[WRITTEN PROBLEM]: Repeat each line of the material exactly.

[MATERIAL PROVIDED]:
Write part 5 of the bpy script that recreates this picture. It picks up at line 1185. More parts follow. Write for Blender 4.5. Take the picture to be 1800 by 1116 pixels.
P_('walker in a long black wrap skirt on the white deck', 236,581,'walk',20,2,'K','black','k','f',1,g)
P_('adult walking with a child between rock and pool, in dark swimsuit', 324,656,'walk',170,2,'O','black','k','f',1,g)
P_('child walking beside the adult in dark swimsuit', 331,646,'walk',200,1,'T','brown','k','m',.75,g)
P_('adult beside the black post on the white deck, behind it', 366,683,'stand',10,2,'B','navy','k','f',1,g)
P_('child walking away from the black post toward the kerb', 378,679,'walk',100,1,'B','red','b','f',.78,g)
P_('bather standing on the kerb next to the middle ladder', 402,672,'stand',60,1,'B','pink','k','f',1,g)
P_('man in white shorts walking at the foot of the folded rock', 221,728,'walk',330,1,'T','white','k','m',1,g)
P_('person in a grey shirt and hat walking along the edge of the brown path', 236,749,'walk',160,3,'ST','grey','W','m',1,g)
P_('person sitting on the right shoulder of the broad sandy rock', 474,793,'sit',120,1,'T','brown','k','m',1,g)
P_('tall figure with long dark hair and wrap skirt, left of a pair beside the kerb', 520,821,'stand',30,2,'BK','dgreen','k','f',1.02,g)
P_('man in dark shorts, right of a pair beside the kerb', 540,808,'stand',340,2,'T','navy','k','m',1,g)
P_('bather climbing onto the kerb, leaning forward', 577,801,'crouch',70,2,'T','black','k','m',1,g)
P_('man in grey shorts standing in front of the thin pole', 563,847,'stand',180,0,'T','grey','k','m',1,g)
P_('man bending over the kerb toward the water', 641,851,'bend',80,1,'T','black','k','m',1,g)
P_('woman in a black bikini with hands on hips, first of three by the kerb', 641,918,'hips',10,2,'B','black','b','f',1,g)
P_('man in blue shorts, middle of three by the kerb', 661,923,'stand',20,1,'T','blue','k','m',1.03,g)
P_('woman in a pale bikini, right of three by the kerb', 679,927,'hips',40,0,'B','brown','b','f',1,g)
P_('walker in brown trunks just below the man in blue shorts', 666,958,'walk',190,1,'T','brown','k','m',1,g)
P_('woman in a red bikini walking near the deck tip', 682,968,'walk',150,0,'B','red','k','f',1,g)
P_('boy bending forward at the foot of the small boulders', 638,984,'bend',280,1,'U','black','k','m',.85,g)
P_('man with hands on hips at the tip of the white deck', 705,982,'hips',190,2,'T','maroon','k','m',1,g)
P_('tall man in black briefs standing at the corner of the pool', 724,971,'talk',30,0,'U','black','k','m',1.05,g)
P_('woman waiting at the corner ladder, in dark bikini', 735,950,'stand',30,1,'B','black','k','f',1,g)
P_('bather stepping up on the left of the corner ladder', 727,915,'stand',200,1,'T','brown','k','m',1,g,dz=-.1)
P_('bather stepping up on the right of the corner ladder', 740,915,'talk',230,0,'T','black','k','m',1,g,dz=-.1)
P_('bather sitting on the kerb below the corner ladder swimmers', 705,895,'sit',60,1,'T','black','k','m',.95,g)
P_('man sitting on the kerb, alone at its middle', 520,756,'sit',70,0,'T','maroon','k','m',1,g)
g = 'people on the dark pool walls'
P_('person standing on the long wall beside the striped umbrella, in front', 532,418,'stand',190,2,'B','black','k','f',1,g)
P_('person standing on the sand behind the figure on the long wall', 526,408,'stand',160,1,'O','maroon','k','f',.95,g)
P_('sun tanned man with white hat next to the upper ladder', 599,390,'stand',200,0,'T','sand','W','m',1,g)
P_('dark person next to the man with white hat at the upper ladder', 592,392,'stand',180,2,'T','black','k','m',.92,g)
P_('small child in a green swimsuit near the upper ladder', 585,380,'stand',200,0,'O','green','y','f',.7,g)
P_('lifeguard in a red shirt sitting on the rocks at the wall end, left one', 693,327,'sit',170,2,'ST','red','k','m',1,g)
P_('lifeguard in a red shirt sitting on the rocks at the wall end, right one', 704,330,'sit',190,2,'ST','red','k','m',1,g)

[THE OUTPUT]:
Write part 5 of the bpy script that recreates this picture. It picks up at line 1185. More parts follow. Write for Blender 4.5. Take the picture to be 1800 by 1116 pixels.
P_('walker in a long black wrap skirt on the white deck', 236,581,'walk',20,2,'K','black','k','f',1,g)
P_('adult walking with a child between rock and pool, in dark swimsuit', 324,656,'walk',170,2,'O','black','k','f',1,g)
P_('child walking beside the adult in dark swimsuit', 331,646,'walk',200,1,'T','brown','k','m',.75,g)
P_('adult beside the black post on the white deck, behind it', 366,683,'stand',10,2,'B','navy','k','f',1,g)
P_('child walking away from the black post toward the kerb', 378,679,'walk',100,1,'B','red','b','f',.78,g)
P_('bather standing on the kerb next to the middle ladder', 402,672,'stand',60,1,'B','pink','k','f',1,g)
P_('man in white shorts walking at the foot of the folded rock', 221,728,'walk',330,1,'T','white','k','m',1,g)
P_('person in a grey shirt and hat walking along the edge of the brown path', 236,749,'walk',160,3,'ST','grey','W','m',1,g)
P_('person sitting on the right shoulder of the broad sandy rock', 474,793,'sit',120,1,'T','brown','k','m',1,g)
P_('tall figure with long dark hair and wrap skirt, left of a pair beside the kerb', 520,821,'stand',30,2,'BK','dgreen','k','f',1.02,g)
P_('man in dark shorts, right of a pair beside the kerb', 540,808,'stand',340,2,'T','navy','k','m',1,g)
P_('bather climbing onto the kerb, leaning forward', 577,801,'crouch',70,2,'T','black','k','m',1,g)
P_('man in grey shorts standing in front of the thin pole', 563,847,'stand',180,0,'T','grey','k','m',1,g)
P_('man bending over the kerb toward the water', 641,851,'bend',80,1,'T','black','k','m',1,g)
P_('woman in a black bikini with hands on hips, first of three by the kerb', 641,918,'hips',10,2,'B','black','b','f',1,g)
P_('man in blue shorts, middle of three by the kerb', 661,923,'stand',20,1,'T','blue','k','m',1.03,g)
P_('woman in a pale bikini, right of three by the kerb', 679,927,'hips',40,0,'B','brown','b','f',1,g)
P_('walker in brown trunks just below the man in blue shorts', 666,958,'walk',190,1,'T','brown','k','m',1,g)
P_('woman in a red bikini walking near the deck tip', 682,968,'walk',150,0,'B','red','k','f',1,g)
P_('boy bending forward at the foot of the small boulders', 638,984,'bend',280,1,'U','black','k','m',.85,g)
P_('man with hands on hips at the tip of the white deck', 705,982,'hips',190,2,'T','maroon','k','m',1,g)
P_('tall man in black briefs standing at the corner of the pool', 724,971,'talk',30,0,'U','black','k','m',1.05,g)
P_('woman waiting at the corner ladder, in dark bikini', 735,950,'stand',30,1,'B','black','k','f',1,g)
P_('bather stepping up on the left of the corner ladder', 727,915,'stand',200,1,'T','brown','k','m',1,g,dz=-.1)
P_('bather stepping up on the right of the corner ladder', 740,915,'talk',230,0,'T','black','k','m',1,g,dz=-.1)
P_('bather sitting on the kerb below the corner ladder swimmers', 705,895,'sit',60,1,'T','black','k','m',.95,g)
P_('man sitting on the kerb, alone at its middle', 520,756,'sit',70,0,'T','maroon','k','m',1,g)
g = 'people on the dark pool walls'
P_('person standing on the long wall beside the striped umbrella, in front', 532,418,'stand',190,2,'B','black','k','f',1,g)
P_('person standing on the sand behind the figure on the long wall', 526,408,'stand',160,1,'O','maroon','k','f',.95,g)
P_('sun tanned man with white hat next to the upper ladder', 599,390,'stand',200,0,'T','sand','W','m',1,g)
P_('dark person next to the man with white hat at the upper ladder', 592,392,'stand',180,2,'T','black','k','m',.92,g)
P_('small child in a green swimsuit near the upper ladder', 585,380,'stand',200,0,'O','green','y','f',.7,g)
P_('lifeguard in a red shirt sitting on the rocks at the wall end, left one', 693,327,'sit',170,2,'ST','red','k','m',1,g)
P_('lifeguard in a red shirt sitting on the rocks at the wall end, right one', 704,330,'sit',190,2,'ST','red','k','m',1,g)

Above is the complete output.